Daimî olarak görevlendirilen bekçilerden önce halk içinden dönüşümlü şekilde seçilen kimselerce bekçilik görevinin yürütüldüğü görülmektedir. Nitekim geceleri bekçilik görevi yapacak kişilerin dönüşümlü olarak seçildiği 13. yüzyıl İngilteresi’nde Kral III. Henry’nin tahta çıkmasıyla birlikte gece nöbeti görevi yürürlüğe konulmuştur. Bu durum 18. yüzyıla kadar sürdürülmüştür (Mumford, 2007: 339-340).

Geceleri güvenlikten sorumlu oldukları için gece bekçiliği olarak da isimlendirilen bekçilik kurumunun 14. yüzyıl Bizans şehirlerinde aktif olduğu ancak bu kurumun İslam şehir uygulamalarından örnek alınarak tesis edildiği ileri sürülmüştür (Bayramoğlu Alada, 2008: 170). Nitekim daha eski tarihli bir kaynakta ise Bizans İstanbulu’nda 560 itfaiyecinin yanında 65 bekçinin de görevli olduğundan bahsedilmektedir (Mango, 2008: 86). Benzer şekilde 16. yüzyıl Fransası’nda da geceleri bekçilerin sokaklarda dolaşarak saat başında ellerindeki sopaları yere vurup saati bildirdikleri, önemli duyuruları halka ilettiklerinden söz edilmektedir (Süzer, 2002: 78). 17. yüzyılda İngiltere’de de aktif şekilde görev yaptığı bilinen mahalle bekçilerinin ahlaki denetim ve dinsel yükümlülüklerin yerine getirilip getirilmediğinin kontrolü ile görevli oldukları bilinmektedir (Isaacson, 2014: 14).
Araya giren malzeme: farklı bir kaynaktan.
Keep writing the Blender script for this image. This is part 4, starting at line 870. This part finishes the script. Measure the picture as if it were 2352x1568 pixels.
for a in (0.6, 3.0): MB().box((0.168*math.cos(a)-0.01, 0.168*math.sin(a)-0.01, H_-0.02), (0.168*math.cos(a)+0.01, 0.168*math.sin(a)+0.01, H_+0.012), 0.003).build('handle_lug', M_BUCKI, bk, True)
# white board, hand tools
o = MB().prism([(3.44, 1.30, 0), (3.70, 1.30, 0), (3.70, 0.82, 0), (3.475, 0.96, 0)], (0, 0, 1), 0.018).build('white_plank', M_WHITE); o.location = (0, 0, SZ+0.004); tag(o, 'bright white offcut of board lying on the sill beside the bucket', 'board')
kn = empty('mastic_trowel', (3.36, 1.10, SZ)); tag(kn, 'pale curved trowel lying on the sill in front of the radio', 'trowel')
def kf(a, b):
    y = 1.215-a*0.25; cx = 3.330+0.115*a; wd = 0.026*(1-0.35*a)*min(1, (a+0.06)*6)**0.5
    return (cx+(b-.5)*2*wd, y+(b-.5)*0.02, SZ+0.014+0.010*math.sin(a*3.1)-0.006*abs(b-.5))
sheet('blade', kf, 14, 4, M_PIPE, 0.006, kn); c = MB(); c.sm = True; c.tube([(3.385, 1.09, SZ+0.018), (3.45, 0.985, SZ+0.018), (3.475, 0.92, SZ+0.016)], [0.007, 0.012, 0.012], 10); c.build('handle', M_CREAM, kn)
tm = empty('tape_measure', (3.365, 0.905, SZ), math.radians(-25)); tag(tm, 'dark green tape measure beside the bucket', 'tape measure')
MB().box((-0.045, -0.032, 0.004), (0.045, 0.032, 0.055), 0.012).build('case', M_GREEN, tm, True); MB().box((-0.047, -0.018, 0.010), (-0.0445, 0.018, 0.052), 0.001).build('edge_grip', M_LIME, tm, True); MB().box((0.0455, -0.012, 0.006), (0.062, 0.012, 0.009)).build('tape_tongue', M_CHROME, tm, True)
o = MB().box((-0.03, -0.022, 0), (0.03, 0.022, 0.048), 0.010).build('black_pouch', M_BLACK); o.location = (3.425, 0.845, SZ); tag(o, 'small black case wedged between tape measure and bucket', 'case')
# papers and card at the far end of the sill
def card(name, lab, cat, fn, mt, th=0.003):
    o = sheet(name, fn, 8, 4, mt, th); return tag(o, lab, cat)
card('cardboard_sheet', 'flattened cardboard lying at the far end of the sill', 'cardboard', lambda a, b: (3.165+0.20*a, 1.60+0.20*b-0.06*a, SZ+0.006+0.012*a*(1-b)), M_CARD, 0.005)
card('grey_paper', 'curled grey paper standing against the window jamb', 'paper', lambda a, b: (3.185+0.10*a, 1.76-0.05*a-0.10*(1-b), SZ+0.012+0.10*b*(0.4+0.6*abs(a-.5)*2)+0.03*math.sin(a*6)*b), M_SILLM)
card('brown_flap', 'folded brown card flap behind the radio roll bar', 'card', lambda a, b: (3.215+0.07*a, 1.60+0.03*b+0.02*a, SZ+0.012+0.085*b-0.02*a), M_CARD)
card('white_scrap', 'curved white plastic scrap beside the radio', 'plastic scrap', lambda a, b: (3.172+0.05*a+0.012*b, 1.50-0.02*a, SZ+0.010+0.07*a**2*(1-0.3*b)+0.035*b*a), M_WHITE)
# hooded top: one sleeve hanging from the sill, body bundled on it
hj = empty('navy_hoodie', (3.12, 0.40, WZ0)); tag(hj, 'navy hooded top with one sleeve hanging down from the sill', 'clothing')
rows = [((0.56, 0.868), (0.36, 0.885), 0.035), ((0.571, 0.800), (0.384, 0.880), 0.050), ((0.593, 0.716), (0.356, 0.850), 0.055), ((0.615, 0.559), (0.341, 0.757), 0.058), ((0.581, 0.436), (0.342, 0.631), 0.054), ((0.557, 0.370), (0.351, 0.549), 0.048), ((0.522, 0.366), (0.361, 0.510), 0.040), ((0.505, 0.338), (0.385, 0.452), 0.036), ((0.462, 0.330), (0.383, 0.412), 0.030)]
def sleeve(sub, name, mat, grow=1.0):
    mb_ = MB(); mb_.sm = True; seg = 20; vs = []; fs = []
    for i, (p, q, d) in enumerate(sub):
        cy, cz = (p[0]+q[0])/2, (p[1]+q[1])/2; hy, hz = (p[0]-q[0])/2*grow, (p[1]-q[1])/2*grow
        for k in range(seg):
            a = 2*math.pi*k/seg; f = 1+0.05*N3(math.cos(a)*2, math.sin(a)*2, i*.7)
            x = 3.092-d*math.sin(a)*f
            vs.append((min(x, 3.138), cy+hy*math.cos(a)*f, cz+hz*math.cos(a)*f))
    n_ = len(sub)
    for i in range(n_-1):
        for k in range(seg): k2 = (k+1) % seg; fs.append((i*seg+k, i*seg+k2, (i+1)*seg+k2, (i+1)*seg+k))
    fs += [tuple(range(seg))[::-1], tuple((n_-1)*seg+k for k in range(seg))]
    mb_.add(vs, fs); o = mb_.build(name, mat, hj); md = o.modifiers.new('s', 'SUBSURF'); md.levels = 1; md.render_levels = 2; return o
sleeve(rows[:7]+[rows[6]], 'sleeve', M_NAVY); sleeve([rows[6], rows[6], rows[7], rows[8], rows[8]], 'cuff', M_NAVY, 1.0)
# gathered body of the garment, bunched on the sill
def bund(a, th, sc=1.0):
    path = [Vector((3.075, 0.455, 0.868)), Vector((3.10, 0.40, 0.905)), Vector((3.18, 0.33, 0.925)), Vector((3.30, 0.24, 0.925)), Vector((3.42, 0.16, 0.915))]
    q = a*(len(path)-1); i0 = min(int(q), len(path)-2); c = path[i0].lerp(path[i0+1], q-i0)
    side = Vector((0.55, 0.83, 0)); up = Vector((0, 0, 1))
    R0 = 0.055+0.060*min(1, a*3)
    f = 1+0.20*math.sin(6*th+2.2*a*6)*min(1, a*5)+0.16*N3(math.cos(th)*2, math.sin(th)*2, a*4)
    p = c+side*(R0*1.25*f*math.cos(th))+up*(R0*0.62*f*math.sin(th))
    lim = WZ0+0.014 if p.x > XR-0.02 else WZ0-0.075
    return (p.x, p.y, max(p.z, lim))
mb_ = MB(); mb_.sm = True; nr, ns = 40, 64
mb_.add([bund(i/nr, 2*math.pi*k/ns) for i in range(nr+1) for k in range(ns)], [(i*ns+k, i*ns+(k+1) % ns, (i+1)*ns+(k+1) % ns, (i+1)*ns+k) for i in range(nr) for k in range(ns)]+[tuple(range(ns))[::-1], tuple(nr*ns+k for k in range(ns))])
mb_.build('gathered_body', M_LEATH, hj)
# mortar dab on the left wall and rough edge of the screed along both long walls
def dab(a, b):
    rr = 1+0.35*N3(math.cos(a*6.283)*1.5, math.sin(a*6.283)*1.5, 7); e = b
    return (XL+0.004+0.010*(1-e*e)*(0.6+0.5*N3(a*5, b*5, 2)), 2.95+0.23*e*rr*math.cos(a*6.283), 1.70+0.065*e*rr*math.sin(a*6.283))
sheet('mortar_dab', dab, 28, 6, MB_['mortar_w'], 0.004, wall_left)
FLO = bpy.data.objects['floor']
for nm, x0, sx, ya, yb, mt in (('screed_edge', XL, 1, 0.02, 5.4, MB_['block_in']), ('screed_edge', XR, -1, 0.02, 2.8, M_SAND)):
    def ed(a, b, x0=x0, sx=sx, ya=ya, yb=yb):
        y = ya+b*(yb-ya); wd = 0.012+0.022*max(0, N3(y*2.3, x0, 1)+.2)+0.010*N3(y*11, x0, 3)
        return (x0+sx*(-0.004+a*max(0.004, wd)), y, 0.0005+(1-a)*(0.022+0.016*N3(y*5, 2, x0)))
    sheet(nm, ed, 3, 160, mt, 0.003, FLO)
Mahalle bekçiliği kurumuna dair izler diğer Avrupa şehirlerinde de görülmektedir. 18. yüzyılda Berlin

halkı, yangın tehlikesine karşı çare aramış ve geceleri sokakları gezen bekçiler vasıtasıyla halk durumdan haberdar olmaya çalışmıştır (Ahmed Resmi Efendi, 1980: 57).

Türk idare geleneğinin halkalarından olan Osmanlı idare teşkilatı incelendiğinde ise bekçiyle ilişkili olan birçok farklı kavram ortaya çıkmaktadır. Caminin çevresinde sıralanan sosyal yapılardan oluşan külliyelerin güvenliğinden sorumlu kimseler “mustahfız” adıyla anılmış; geceleri çarşı ve hanların güvenliğini sağlayan kimseler “pasbân”, “hâris”, “hâris-i bedesten”; tarla ve bahçelerde koruculuk yapan kimseler ise “deşt-bân” isimleriyle anılmışlardır (Pay, 2002: 496). Nihayetinde halk ağzında “bekçi baba” olarak da söylenilen mahalle bekçileri yaygınlık kazanmıştır.